Do you have any advice for graduate students and early career professionals as they begin research projects or embark upon the writing process?
Like my other articles and my dissertation/book project, this article developed slowly and with great frustration. I tested its arguments at several conferences, went back to the archives several times to fill in gaps (as it dawned on me what those gaps were), and revised, revised, and then revised some more before ever submitting it. Then, after I submitted it and received the reader reports, I had to revise it a further two times. My advice to graduate students and my fellow early career scholars would be to keep working at it, and not to expect it to be a quick or easy process. However, having this second line of research (which is quite distinct from my dissertation/first book project) offered a nice change of pace when I got bored or frustrated with my first project.
What did you find to be the most challenging part of the project?
The most challenging part of this project was mastering a new historiography. My first book is about the history of elementary teachers in Britain. It does engage with imperial history, but not too extensively.

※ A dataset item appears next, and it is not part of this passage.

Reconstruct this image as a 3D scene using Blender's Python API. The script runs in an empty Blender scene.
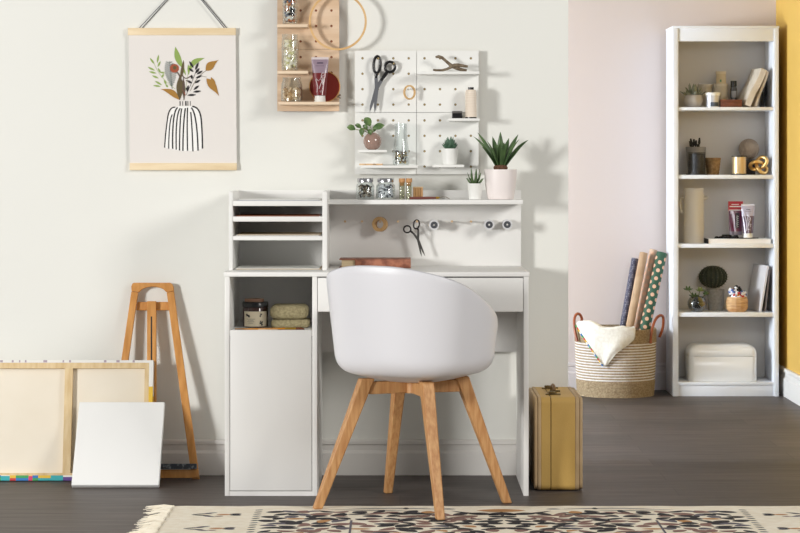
import bpy, bmesh, math, random
from mathutils import Vector, Matrix
random.seed(7)
C = bpy.context.scene.collection
PI = math.pi
CAMD, CAMZ, F, HY, CX = 7.54, 1.118, 2232.0, 165.0, 400.0

def S(y): return F/(CAMD+y)
def X(px, y): return (px-CX)/S(y)
def Z(py, y): return CAMZ-(py-HY)/S(y)
def W(px, py, y): return Vector((X(px, y), y, Z(py, y)))

# ------------------------------------------------------------------ mesh builder
class MB:
    def __init__(s): s.v = []; s.f = []; s.m = []
    def add(s, vs, fs, mi=0):
        b = len(s.v); s.v += [Vector(v) for v in vs]
        for f in fs: s.f.append([b+i for i in f]); s.m.append(mi)
        return s
    def box(s, x0, x1, y0, y1, z0, z1, mi=0, bev=0.0, seg=2):
        if x1 < x0: x0, x1 = x1, x0
        if y1 < y0: y0, y1 = y1, y0
        if z1 < z0: z0, z1 = z1, z0
        if bev <= 0:
            return s.add([(x0,y0,z0),(x1,y0,z0),(x1,y1,z0),(x0,y1,z0),(x0,y0,z1),(x1,y0,z1),(x1,y1,z1),(x0,y1,z1)],
                         [(0,3,2,1),(4,5,6,7),(0,1,5,4),(1,2,6,5),(2,3,7,6),(3,0,4,7)], mi)
        bm = bmesh.new(); bmesh.ops.create_cube(bm, size=1)
        for v in bm.verts: v.co = Vector((x0+(v.co.x+.5)*(x1-x0), y0+(v.co.y+.5)*(y1-y0), z0+(v.co.z+.5)*(z1-z0)))
        bmesh.ops.bevel(bm, geom=bm.edges[:], offset=bev, segments=seg, profile=.5, affect='EDGES')
        bm.verts.ensure_lookup_table(); bm.verts.index_update()
        s.add([v.co.copy() for v in bm.verts], [[v.index for v in f.verts] for f in bm.faces], mi); bm.free(); return s
    def tube(s, pts, r, n=10, mi=0, closed=False, caps=True, flat=None):
        pts = [Vector(p) for p in pts]; N = len(pts)
        rs = r if isinstance(r, (list, tuple)) else [r]*N
        up = None; rings = []
        for i, p in enumerate(pts):
            if closed: t = pts[(i+1) % N]-pts[i-1]
            else: t = pts[min(i+1, N-1)]-pts[max(i-1, 0)]
            t.normalize()
            if up is None:
                a = Vector((0, 0, 1)) if abs(t.z) < .9 else Vector((0, 1, 0))
                up = (a-t*a.dot(t)).normalized()
            else:
                up = (up-t*up.dot(t))
                up = up.normalized() if up.length > 1e-6 else t.orthogonal().normalized()
            sd = t.cross(up)
            rings.append([p+(up*math.cos(2*PI*k/n)+sd*math.sin(2*PI*k/n))*rs[i] for k in range(n)])
        vs = [v for R in rings for v in R]; fs = []
        for i in range(N if closed else N-1):
            j = (i+1) % N
            for k in range(n):
                l = (k+1) % n; fs.append((i*n+k, i*n+l, j*n+l, j*n+k))
        if caps and not closed: fs.append(list(range(n))[::-1]); fs.append([(N-1)*n+k for k in range(n)])
        return s.add(vs, fs, mi)
    def cyl(s, p0, p1, r0, r1=None, n=20, mi=0): return s.tube([p0, p1], [r0, r0 if r1 is None else r1], n, mi)
    def lathe(s, cx, cy, prof, n=32, mi=0, sx=1, sy=1):
        vs = []; idx = []
        for r, z in prof:
            if r < 1e-6: idx.append([len(vs)]*n); vs.append((cx, cy, z))
            else:
                idx.append([len(vs)+k for k in range(n)])
                vs += [(cx+r*sx*math.cos(2*PI*k/n), cy+r*sy*math.sin(2*PI*k/n), z) for k in range(n)]
        fs = []
        for a, b in zip(idx, idx[1:]):
            for k in range(n):
                l = (k+1) % n; q = []
                for i in (a[k], a[l], b[l], b[k]):
                    if i not in q: q.append(i)
                if len(q) > 2: fs.append(q)
        return s.add(vs, fs, mi)
    def prism(s, pts, vec, mi=0, mi_side=None):
        pts = [Vector(p) for p in pts]; vec = Vector(vec); n = len(pts)
        s.add(pts+[p+vec for p in pts], [list(range(n)), list(range(2*n-1, n-1, -1))], mi)
        b = len(s.v)-2*n
        for i in range(n):
            j = (i+1) % n; s.f.append([b+j, b+i, b+n+i, b+n+j]); s.m.append(mi if mi_side is None else mi_side)
        return s
    def poly(s, pts, mi=0): return s.add(pts, [list(range(len(pts)))], mi)
    def sph(s, c, rx, ry=None, rz=None, nu=14, nv=8, mi=0):
        ry = rx if ry is None else ry; rz = rx if rz is None else rz
        vs = [(c[0], c[1], c[2]-rz)]; fs = []
        for j in range(1, nv):
            a = -PI/2+PI*j/nv
            vs += [(c[0]+rx*math.cos(a)*math.cos(2*PI*i/nu), c[1]+ry*math.cos(a)*math.sin(2*PI*i/nu), c[2]+rz*math.sin(a)) for i in range(nu)]
        vs.append((c[0], c[1], c[2]+rz)); T = len(vs)-1
        for i in range(nu):
            k = (i+1) % nu
            fs.append((0, 1+k, 1+i)); fs.append((T, T-nu+i, T-nu+k))
            for j in range(nv-2): a = 1+j*nu; fs.append((a+i, a+k, a+nu+k, a+nu+i))
        return s.add(vs, fs, mi)
    def blade(s, pts, ws, th, side, mi=0, n=8):
        """flattened tube: a leaf of widths ws and thicknesses th about the centre line pts"""
        pts = [Vector(p) for p in pts]; side = Vector(side); N = len(pts); vs = []; fs = []
        for i, p in enumerate(pts):
            t = (pts[min(i+1, N-1)]-pts[max(i-1, 0)]).normalized()
            sd = side-t*side.dot(t); sd = sd.normalized() if sd.length > 1e-5 else t.orthogonal().normalized()
            nn = t.cross(sd)
            for k in range(n):
                a = 2*PI*k/n; c_, s_ = math.cos(a), math.sin(a)
                vs.append(p+sd*(c_*ws[i])+nn*(s_*th[i]+abs(c_)*ws[i]*.25))
        for i in range(N-1):
            for k in range(n): l = (k+1) % n; fs.append((i*n+k, i*n+l, (i+1)*n+l, (i+1)*n+k))
        fs.append(list(range(n))[::-1]); fs.append([(N-1)*n+k for k in range(n)])
        return s.add(vs, fs, mi)
    def xf(s, M, start=0):
        for i in range(start, len(s.v)): s.v[i] = M @ s.v[i]
        return s
    def build(s, name, mats, parent=None, smooth=True, ang=40, origin=None, solid=0, subd=0):
        if not isinstance(mats, (list, tuple)): mats = [mats]
        if parent is not None: o0 = Vector(parent['_o'])
        elif origin is not None: o0 = Vector(origin)
        else:
            xs = [v.x for v in s.v]; ys = [v.y for v in s.v]; zs = [v.z for v in s.v]
            o0 = Vector(((min(xs)+max(xs))/2, (min(ys)+max(ys))/2, min(zs)))
        me = bpy.data.meshes.new(name); me.from_pydata([v-o0 for v in s.v], [], s.f)
        for m in mats: me.materials.append(m)
        me.polygons.foreach_set('material_index', s.m)
        bm = bmesh.new(); bm.from_mesh(me); bmesh.ops.recalc_face_normals(bm, faces=bm.faces[:]); bm.to_mesh(me); bm.free()
        if smooth:
            me.polygons.foreach_set('use_smooth', [True]*len(me.polygons)); me.set_sharp_from_angle(angle=math.radians(ang))
        me.update()
        o = bpy.data.objects.new(name, me); C.objects.link(o); o['_o'] = list(o0)
        if parent is not None: o.parent = parent
        else: o.location = o0
        if solid: m = o.modifiers.new('t', 'SOLIDIFY'); m.thickness = solid; m.offset = 0
        if subd: m = o.modifiers.new('s', 'SUBSURF'); m.levels = m.render_levels = subd
        return o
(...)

Working on this article required immersing myself in both imperial history writ large and specific debates within the history of the West Indies – especially about the “flight from the estates” in the wake of emancipation, the turn to indentured labor, and the nature of political authority.
Does your project have any particular relevance to the contemporary—political, social, cultural, etc.?
I’d like to think so. One of the things that this article – and the larger book project – tries to map out is the belief in the power of relatively small interventions to solve major economic, political, social, and ethical problems in a way that benefits everyone. It’s easy to understand the allure of such interventions, but figuring out why they seemed feasible even to policymakers and social reformers who had a lot of experience requires examining the particular constellation of ideas about the market, the role of the state, and race that existed at this historical moment. I think we’re living through another moment in which we’re fixating on easy fixes. The downside, then and now, is that this fixation can make it seem unnecessary, even counterproductive to undertake the long, expensive, and difficult work of addressing underlying structural and cultural problems. From the NHS to Britain’s relationship to the EU to urban violence to education, I think the obsession with finding an easy fix has drawn attention away from working towards real, sustainable solutions.
What are you working on next? Will you be pursuing related research questions or turning to something completely different?
This article will serve as the seed for my next book project, Easy Fixes: Race, Capitalism, and Social Engineering Schemes in the British West Indies, 1838-1880. This new project should keep me busy for quite a while.